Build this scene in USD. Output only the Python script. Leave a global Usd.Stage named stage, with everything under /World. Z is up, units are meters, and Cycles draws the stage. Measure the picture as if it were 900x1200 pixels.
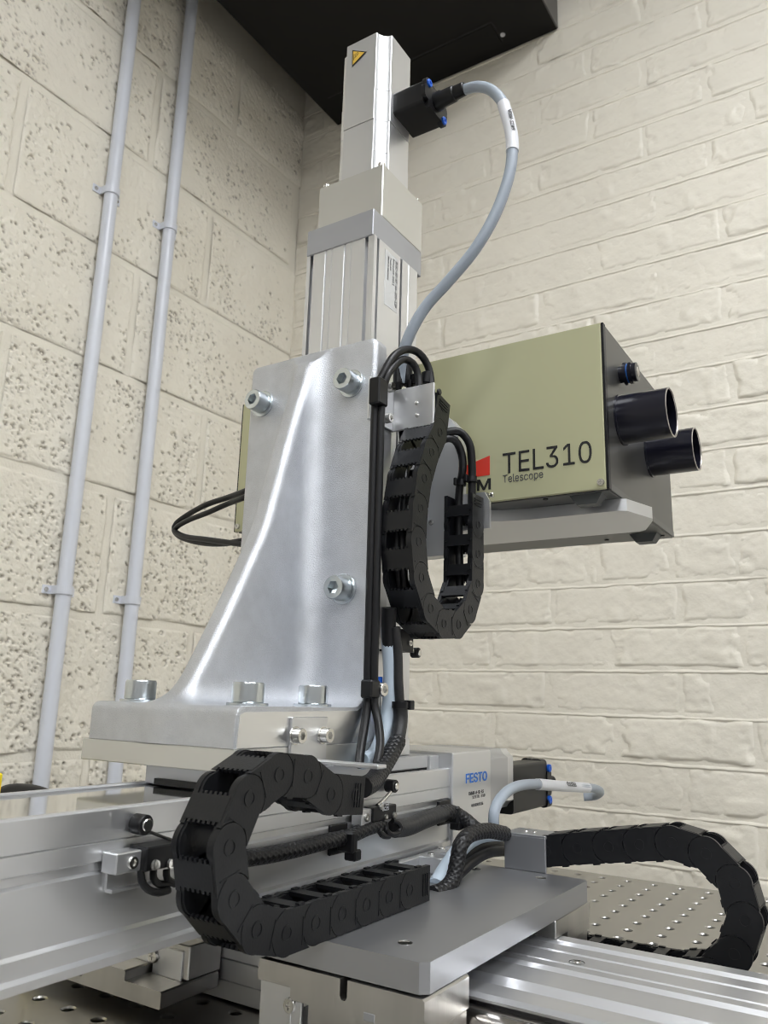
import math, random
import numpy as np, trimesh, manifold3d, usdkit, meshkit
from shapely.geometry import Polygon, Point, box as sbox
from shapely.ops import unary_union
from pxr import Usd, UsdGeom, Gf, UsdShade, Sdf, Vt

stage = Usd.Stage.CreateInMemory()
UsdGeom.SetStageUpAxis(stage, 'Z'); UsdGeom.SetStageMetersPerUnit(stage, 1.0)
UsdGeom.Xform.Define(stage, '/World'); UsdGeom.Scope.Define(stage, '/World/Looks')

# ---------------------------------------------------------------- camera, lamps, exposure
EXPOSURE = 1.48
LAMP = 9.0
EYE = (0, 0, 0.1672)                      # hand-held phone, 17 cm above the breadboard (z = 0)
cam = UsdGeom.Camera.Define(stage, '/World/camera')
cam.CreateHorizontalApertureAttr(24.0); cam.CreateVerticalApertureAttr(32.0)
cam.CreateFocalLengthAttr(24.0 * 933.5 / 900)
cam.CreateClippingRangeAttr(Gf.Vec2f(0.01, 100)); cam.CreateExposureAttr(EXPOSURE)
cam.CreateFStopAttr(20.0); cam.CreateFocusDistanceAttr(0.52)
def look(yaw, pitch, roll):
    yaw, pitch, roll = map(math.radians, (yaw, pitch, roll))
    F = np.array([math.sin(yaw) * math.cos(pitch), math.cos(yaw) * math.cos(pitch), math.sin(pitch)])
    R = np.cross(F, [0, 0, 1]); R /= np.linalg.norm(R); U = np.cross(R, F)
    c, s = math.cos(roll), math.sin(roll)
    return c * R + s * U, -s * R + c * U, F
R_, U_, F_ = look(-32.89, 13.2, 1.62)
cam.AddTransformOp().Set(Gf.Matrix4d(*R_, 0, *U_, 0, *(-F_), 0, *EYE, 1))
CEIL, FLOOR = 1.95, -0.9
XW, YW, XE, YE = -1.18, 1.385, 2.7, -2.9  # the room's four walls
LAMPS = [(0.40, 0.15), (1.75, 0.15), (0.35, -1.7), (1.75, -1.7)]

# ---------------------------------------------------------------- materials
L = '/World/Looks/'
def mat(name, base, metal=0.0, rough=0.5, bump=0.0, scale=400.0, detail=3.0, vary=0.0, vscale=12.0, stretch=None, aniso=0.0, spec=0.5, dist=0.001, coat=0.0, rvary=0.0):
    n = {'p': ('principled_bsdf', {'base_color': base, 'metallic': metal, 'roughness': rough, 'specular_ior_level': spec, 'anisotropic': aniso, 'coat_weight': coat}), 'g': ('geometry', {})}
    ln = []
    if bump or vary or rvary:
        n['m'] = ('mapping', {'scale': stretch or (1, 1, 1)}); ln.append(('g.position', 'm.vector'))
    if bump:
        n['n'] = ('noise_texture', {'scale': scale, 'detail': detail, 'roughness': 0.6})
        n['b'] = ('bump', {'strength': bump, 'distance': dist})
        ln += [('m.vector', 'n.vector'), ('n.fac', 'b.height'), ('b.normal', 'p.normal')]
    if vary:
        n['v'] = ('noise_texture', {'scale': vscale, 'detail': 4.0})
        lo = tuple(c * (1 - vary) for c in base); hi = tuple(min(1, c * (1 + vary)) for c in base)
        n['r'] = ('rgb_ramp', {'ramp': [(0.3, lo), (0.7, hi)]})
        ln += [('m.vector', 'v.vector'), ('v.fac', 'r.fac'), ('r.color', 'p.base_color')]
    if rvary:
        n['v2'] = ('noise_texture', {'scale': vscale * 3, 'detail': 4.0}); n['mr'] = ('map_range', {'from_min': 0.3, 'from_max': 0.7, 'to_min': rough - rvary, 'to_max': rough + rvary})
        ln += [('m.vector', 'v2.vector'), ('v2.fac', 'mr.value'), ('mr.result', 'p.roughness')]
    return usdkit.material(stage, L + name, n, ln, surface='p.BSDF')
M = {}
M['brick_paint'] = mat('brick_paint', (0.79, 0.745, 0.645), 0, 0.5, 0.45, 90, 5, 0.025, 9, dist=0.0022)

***

What to do: Scan the material above. Copy each line that holds the word "World".

Answer for this exercise:
Build this scene in USD. Output only the Python script. Leave a global Usd.Stage named stage, with everything under /World. Z is up, units are meters, and Cycles draws the stage. Measure the picture as if it were 900x1200 pixels.
UsdGeom.Xform.Define(stage, '/World'); UsdGeom.Scope.Define(stage, '/World/Looks')
cam = UsdGeom.Camera.Define(stage, '/World/camera')
L = '/World/Looks/'